For all that do these things are an abomination unto the Lord: and because of
these abominations the Hashem your God drives them out from before you.
You
shall be wholeheartedly perfect with the Lord your God.
Analysis: These verses contain a long list of kinds of
sorcerers. Although we cannot identify all of them today, what the Torah is
objecting to is the magical way of thinking; the belief that by performing the
appropriate ritual behavior, the future will turn out as desired. Such thinking
has even led some people to sacrifice their children in times of great anxiety.
The Torah forbids it because it goes against the ethical and spiritual
foundations of the Torah. God is not affected by such behavior because God
cannot be manipulated.
People who are anxious or
uncertain about their future might resort to all kinds of irrational means of
relieving their uncertainty. They might even try communicating with the dead.
Necromancy was practiced in Biblical times and is still practiced today. The
Torah forbids any kind of attempts to contact the dead or any kind of prayers to
the dead. The first book of Samuel (chapter 28) describes how a distraught King
Saul, fearing an imminent military defeat, sought the assistance of a
necromancer to raise the dead prophet, Shemuel. The sorceress is able to
contact the prophet, who complains about being disturbed and then converses
with King Saul. The Torah’s message is
not necessarily that these practices don’t work. The message is that even if
one thinks that they work, they are prohibited. Additionally, these practices
were often associated with idol worship.
[In Torah practice we never pray to the dead. At times we pray to Hashem
to have compassion upon the souls of those who have died. This differs markedly
from addressing the dead in prayer.]
Discussion: Why do you think that the Torah does not want a
person to go to a fortuneteller? (The Torah does not want people to rely on
non-Torah ways of knowing about the future. Rather we should follow God
wholeheartedly and not stray to these foreign ways.)
Rashi commented on the last verse
quoted above:
Walk
continually with God in perfect [commitment], put your hope in Him and do not
seek out the future. Rather, accept in perfect [commitment] anything that
occurs to you. Then you will be His nation and portion.
We accept whatever the future
brings upon us with belief in God. We beseech only Him and use only the methods
allowed by the Torah to “overturn” the evil decree. As our wise sages have
taught us, “Three things annul the [harsh] decree, prayer, charity, and
repentance.” (Bereshit Rabbah chapter 44).

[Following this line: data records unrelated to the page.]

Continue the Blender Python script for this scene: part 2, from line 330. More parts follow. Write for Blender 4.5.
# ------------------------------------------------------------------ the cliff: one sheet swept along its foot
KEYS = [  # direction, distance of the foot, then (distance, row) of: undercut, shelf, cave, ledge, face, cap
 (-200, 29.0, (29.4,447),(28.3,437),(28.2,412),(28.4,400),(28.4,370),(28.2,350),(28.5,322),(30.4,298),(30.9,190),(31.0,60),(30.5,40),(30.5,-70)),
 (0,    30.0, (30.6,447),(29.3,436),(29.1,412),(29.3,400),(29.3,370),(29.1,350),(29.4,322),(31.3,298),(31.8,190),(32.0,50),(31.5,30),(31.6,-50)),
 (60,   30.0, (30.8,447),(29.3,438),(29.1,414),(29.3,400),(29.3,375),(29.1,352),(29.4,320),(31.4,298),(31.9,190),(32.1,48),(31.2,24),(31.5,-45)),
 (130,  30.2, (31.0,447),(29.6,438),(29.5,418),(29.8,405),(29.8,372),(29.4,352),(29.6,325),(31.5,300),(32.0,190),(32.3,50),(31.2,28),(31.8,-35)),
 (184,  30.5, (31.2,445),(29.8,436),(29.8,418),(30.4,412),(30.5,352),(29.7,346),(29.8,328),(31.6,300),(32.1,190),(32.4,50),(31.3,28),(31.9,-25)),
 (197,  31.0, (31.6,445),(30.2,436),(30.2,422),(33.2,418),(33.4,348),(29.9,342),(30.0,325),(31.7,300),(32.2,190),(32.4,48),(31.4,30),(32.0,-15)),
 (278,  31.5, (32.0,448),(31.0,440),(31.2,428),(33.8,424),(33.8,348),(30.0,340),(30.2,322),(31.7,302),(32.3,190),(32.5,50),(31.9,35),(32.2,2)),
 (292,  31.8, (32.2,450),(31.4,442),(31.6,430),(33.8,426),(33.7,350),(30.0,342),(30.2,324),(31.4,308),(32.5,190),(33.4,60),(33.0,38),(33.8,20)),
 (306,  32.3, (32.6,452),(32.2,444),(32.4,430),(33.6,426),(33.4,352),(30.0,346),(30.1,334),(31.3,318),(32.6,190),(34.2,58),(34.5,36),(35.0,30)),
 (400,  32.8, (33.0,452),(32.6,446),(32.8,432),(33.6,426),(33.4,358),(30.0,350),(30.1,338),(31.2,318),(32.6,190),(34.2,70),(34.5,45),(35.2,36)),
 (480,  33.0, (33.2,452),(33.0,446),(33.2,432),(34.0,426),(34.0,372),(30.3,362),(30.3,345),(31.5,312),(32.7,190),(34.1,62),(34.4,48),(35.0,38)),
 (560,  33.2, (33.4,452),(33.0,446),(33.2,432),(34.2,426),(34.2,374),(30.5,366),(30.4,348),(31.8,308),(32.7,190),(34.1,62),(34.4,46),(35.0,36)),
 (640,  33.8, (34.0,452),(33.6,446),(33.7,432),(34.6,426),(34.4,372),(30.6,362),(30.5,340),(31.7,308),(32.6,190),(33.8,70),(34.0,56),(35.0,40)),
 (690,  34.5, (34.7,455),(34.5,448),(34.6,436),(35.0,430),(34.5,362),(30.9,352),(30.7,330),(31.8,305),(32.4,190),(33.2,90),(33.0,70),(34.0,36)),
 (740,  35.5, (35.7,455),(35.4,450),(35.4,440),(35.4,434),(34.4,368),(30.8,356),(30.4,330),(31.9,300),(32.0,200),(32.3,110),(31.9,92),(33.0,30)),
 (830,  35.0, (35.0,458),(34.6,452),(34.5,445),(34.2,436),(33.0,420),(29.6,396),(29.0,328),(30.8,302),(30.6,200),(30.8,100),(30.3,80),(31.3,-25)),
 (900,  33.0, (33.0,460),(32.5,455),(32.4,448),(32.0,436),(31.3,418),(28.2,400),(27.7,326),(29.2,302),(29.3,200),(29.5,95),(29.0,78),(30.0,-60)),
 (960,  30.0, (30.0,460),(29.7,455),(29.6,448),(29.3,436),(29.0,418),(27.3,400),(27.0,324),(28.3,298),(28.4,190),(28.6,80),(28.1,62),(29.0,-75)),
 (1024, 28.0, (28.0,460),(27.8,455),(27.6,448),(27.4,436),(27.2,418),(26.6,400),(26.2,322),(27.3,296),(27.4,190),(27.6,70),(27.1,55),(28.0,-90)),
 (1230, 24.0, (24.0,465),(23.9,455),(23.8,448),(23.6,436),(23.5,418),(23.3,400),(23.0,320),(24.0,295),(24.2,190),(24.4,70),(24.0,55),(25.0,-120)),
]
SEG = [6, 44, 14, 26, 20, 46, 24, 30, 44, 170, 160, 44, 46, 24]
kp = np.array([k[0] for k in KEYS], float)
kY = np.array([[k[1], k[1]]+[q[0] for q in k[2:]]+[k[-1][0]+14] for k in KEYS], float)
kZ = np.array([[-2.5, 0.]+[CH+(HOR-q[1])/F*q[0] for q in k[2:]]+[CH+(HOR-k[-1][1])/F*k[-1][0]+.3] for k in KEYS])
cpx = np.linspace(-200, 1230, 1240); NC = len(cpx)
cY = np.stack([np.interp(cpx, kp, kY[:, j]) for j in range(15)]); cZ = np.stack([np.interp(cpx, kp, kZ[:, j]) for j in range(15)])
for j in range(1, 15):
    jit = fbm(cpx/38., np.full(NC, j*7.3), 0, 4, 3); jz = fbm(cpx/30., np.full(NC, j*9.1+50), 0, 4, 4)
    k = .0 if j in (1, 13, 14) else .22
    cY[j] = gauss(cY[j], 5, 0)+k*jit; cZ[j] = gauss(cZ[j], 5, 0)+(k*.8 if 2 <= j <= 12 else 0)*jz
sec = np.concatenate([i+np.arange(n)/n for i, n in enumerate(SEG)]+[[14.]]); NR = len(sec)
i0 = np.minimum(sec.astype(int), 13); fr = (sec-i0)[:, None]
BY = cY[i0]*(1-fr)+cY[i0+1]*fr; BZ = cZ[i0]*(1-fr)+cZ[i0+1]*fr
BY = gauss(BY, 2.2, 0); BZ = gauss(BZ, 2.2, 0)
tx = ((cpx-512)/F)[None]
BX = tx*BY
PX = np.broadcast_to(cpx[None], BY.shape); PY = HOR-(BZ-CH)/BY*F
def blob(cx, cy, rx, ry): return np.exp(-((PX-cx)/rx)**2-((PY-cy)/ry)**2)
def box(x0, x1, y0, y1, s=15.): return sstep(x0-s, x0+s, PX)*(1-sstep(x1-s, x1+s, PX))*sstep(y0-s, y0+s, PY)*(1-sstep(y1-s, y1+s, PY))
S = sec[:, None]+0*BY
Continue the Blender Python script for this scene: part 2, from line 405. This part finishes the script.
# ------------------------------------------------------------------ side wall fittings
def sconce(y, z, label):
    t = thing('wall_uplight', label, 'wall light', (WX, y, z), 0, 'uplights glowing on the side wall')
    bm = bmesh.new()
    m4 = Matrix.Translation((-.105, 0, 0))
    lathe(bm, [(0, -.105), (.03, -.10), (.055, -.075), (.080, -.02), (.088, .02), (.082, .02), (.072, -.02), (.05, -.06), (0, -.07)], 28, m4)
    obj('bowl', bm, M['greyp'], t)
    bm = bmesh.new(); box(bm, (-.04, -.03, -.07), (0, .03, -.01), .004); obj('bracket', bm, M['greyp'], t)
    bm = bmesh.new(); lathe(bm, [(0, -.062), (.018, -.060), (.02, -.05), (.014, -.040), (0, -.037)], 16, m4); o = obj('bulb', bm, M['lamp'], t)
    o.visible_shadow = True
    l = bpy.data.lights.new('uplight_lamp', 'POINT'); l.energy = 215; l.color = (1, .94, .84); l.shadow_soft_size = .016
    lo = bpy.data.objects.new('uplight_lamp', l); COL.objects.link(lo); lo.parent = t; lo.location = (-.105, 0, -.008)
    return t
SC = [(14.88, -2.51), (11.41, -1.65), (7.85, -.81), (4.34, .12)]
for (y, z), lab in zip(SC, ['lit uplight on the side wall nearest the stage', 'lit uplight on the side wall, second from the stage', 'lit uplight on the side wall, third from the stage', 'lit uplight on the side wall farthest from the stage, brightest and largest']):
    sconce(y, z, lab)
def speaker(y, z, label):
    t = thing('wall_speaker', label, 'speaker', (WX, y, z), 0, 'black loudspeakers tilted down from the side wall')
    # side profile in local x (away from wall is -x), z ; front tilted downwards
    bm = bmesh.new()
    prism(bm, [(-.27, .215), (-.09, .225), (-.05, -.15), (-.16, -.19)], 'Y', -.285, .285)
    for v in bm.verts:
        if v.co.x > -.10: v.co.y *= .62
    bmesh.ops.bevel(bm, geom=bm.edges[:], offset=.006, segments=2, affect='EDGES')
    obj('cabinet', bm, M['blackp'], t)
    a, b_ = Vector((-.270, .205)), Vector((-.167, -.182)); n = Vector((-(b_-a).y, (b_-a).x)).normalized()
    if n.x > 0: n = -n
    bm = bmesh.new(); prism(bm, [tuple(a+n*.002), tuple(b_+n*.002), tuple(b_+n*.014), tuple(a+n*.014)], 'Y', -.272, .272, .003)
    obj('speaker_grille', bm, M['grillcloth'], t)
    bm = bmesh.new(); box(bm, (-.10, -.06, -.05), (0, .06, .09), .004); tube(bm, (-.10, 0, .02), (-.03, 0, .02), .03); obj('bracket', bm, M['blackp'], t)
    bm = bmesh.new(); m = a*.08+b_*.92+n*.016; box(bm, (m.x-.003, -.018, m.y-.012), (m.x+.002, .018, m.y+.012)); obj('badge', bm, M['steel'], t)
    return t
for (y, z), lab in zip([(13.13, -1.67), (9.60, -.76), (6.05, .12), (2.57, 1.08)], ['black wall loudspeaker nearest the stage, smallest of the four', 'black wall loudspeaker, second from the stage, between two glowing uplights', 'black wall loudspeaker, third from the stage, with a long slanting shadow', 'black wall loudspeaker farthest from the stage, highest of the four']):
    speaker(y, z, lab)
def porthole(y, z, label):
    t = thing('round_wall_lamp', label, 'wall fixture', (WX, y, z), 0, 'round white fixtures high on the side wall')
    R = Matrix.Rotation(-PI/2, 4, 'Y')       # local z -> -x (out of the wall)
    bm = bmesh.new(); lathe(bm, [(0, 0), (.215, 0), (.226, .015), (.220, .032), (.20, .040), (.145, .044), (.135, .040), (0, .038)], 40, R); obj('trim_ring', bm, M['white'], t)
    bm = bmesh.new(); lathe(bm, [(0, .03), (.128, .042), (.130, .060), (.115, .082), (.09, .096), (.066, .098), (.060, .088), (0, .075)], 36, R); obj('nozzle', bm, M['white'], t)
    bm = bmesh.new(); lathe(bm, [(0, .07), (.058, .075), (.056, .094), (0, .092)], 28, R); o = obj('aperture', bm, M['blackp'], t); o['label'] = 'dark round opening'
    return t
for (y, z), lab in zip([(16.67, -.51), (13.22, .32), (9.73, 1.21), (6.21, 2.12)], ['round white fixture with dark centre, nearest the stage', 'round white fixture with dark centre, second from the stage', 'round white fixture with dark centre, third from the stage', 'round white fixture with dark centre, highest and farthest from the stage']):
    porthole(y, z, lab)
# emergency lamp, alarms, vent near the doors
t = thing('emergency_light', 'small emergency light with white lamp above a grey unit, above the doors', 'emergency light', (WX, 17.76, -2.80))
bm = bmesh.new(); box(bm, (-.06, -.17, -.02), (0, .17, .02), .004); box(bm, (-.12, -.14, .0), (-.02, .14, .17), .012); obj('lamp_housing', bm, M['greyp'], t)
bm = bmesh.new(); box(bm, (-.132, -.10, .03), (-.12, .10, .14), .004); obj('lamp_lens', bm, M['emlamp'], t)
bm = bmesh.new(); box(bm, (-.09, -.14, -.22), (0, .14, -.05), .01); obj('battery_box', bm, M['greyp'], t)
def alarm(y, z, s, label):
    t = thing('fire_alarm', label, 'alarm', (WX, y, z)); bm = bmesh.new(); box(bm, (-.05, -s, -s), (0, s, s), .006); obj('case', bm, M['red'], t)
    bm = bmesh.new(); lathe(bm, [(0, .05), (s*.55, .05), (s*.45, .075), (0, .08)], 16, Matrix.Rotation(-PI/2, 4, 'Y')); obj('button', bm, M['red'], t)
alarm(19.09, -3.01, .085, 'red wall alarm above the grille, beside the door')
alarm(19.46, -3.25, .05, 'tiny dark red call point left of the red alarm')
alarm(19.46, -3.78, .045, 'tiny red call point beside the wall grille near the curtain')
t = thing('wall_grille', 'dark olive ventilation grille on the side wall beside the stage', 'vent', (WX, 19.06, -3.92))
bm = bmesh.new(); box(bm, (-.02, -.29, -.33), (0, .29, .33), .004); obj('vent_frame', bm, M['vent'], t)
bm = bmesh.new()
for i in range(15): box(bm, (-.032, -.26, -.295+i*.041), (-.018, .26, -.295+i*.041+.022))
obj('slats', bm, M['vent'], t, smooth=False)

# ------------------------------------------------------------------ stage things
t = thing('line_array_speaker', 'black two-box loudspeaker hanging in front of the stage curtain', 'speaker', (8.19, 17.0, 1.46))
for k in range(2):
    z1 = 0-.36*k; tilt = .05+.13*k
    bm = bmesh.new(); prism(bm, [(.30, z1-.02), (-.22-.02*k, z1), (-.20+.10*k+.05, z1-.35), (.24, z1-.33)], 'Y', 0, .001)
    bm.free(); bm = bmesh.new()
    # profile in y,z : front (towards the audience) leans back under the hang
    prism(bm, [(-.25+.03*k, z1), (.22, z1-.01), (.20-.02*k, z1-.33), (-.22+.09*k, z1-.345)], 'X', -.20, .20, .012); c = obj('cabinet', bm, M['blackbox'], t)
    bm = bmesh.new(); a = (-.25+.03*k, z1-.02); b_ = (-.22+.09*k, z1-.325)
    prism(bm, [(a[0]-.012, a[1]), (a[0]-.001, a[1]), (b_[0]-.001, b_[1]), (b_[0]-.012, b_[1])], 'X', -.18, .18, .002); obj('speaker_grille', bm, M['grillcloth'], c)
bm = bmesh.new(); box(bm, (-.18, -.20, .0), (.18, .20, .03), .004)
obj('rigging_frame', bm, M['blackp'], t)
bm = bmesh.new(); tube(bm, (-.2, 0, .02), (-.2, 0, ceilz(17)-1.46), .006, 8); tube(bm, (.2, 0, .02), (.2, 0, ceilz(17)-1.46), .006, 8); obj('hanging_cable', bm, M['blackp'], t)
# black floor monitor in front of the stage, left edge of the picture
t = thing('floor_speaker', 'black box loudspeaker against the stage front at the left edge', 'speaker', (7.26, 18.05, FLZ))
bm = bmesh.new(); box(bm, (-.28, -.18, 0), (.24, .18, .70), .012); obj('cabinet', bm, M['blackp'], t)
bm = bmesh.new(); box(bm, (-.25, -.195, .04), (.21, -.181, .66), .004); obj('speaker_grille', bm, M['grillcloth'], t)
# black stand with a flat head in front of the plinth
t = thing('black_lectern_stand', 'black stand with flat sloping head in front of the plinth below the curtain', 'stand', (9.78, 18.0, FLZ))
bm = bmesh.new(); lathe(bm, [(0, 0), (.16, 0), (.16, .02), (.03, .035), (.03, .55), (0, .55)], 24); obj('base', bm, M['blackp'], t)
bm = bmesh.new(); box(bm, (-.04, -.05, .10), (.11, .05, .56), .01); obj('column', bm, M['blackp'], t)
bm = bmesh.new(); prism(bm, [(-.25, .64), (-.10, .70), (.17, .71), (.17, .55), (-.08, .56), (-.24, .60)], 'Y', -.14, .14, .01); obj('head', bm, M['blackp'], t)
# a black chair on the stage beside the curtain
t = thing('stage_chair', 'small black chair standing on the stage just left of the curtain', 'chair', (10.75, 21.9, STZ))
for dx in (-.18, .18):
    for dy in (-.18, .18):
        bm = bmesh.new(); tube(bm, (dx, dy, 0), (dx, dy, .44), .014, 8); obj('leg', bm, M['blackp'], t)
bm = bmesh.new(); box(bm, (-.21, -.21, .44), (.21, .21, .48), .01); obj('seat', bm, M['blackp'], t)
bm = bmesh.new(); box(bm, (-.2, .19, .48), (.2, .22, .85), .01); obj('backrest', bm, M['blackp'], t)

Resorting to other means might be a way of skirting the real issues. If
we are anxious about the future our sages have shown us the way. We must pray
to Hashem, give of our possessions to the needy and we must investigate our
actions and repent. Especially by
repenting, the person sees what in his past behavior might have led to his
current dilemma. A person who goes through this process grows spiritually
because of his anxiety and becomes a better person. Contrast this spiritual
behavior with those who thrust at us red strings, hands, rabbit’s feet and
other amulets.
This might be a good time to
discuss the problematic themes in some popular children’s books. Books whose prominent
figures are sorcerers and ghosts proffer a worldview that is occultist and
antithetical to Torah. They should be explained as imaginary and as having no
basis in reality. Problems are not solved through magic but through real steps
to improve the situation. These include thinking about the problem, improving
oneself, and of course praying for Hashem’s guidance.
There is another problem with
resorting to fortune-tellers and others who use magical means of dealing with
life’s problems. There are unscrupulous people who would prey upon the
vulnerable sufferer. There have been those who even donned Rabbinic disguises
to mislead, defraud and abuse people. These scoundrels feign contact with dead
spirits by using hidden amplifiers and microphones.
We should teach our children the
problem with relying on success stories. Every fortune-teller has his or her
success stories. These could be things that happened to work out the way they
called it. Or that gullible people (who very much want to believe that someone
they know has this power) have accepted the fortune-teller’s reinterpretation
of his original prediction. We should be very wary of such “success” stories.
Even if they are true, we should realize that we are not getting a full and
honest record. We are just getting the successes and not the failures.
Happy are those who follow the
Torah and who keep far from these things.